I was never told that black neighborhoods were bad neighborhoods when growing up. As one psychologist put it, kids learn to speak Martian. By that, he meant that kids pick up on the subtle cues that parents and teachers hint about, but don't explicitly say.

I lived in a big urban city for the first few years of my life, but we moved out to the country soon afterwards. My parents said that it was so that us kids could run around outside. They didn't mention the MLK riots that destroyed a good deal of the city.

I grew up being told that racists were bad and that all people were the same regardless of skin color. I had very few black school mates. In fact, up until the sixth or seventh grade, I had no (zero) black classmates. Everyone was white, no minorities. When I started going to the local high school, the black population was only about 10% of the school. I would often have advance classes where there would be no black classmates, or, just one. I can remember one black female in one of my English classes and she was quiet and reserved, nothing like black culture as a whole.

When I started driving, that's when my parents would tell me things like stay out of such and such a neighborhood, it's dangerous especially at night. Each time they told me so, it was always a black neighborhood. My family didn't much watch the evening news, but when we did, all the shootings seemed to be of the black on black variety.

I had a teacher tell us about how she went to England when she was in High School. Because she was from Texas, the English students wanted to know if there were still cowboys and gun fights like they had seen in the westerns. She told them that there were gun fights, then she joked with us that she didn't tell them that the gun fights were all in the ghetto of Houston, not the OK Coral.

I was never told that a black neighborhood is almost always a bad neighborhood, it's something that we were left to figure out on our own. Years later, I had a French friend who married an American. He said the same thing to me. No one ever told him explicitly that black neighborhoods were bad. He remembered getting pulled over in a big city ghetto. The cops thought at first that he was looking to buy drugs, why else would a white person be in that area at night? It's only after they figured that he was a dumb tourist that they let him go. However, it was his clue that the area wasn't safe.
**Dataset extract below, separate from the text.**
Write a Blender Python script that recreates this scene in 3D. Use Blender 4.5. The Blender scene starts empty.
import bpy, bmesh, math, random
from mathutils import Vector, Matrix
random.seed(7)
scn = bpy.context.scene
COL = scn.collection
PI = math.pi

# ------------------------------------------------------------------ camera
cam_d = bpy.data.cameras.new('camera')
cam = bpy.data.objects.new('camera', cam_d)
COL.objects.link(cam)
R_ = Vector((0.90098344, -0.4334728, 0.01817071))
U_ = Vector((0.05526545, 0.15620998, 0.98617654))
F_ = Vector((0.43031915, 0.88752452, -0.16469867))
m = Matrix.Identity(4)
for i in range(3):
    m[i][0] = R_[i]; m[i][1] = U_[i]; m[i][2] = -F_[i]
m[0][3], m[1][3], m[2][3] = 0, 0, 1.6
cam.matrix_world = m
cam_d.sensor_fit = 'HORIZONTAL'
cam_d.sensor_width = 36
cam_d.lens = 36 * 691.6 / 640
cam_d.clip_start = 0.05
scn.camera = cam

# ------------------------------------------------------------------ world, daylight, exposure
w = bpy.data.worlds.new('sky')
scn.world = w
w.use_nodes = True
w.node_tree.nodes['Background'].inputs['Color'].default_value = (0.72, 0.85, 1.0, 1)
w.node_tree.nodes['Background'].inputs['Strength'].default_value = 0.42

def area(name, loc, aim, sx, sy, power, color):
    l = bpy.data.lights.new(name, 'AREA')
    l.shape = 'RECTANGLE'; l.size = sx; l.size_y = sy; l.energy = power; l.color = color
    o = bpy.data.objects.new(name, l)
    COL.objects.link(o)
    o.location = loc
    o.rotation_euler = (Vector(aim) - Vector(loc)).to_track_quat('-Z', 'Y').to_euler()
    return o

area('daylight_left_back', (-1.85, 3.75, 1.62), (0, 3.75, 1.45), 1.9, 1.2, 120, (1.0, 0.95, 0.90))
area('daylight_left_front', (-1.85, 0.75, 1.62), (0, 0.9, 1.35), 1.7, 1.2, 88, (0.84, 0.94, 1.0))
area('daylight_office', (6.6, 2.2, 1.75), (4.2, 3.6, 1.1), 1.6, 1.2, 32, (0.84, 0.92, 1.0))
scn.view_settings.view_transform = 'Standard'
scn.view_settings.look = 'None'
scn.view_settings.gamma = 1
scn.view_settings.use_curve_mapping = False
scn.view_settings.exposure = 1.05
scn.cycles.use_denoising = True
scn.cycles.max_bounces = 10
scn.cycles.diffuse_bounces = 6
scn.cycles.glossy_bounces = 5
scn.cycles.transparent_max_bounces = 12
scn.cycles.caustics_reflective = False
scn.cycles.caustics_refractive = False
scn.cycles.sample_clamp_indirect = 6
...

Today, kids still learn Martian. The only problem is that they are learning two contradictions. On the one hand they are told to overtly condemn racists (and all the racists are always white, never a mention of anti-white racism), but on the other hand they are still given the same subtle clues that black areas are not safe areas.

It's no wonder that we are producing a generation of mixed up kids. They know to spew forth anti-white propaganda when called upon to do so in academia or at their jobs, but on the other hand, they know to avoid majority black areas like the plague.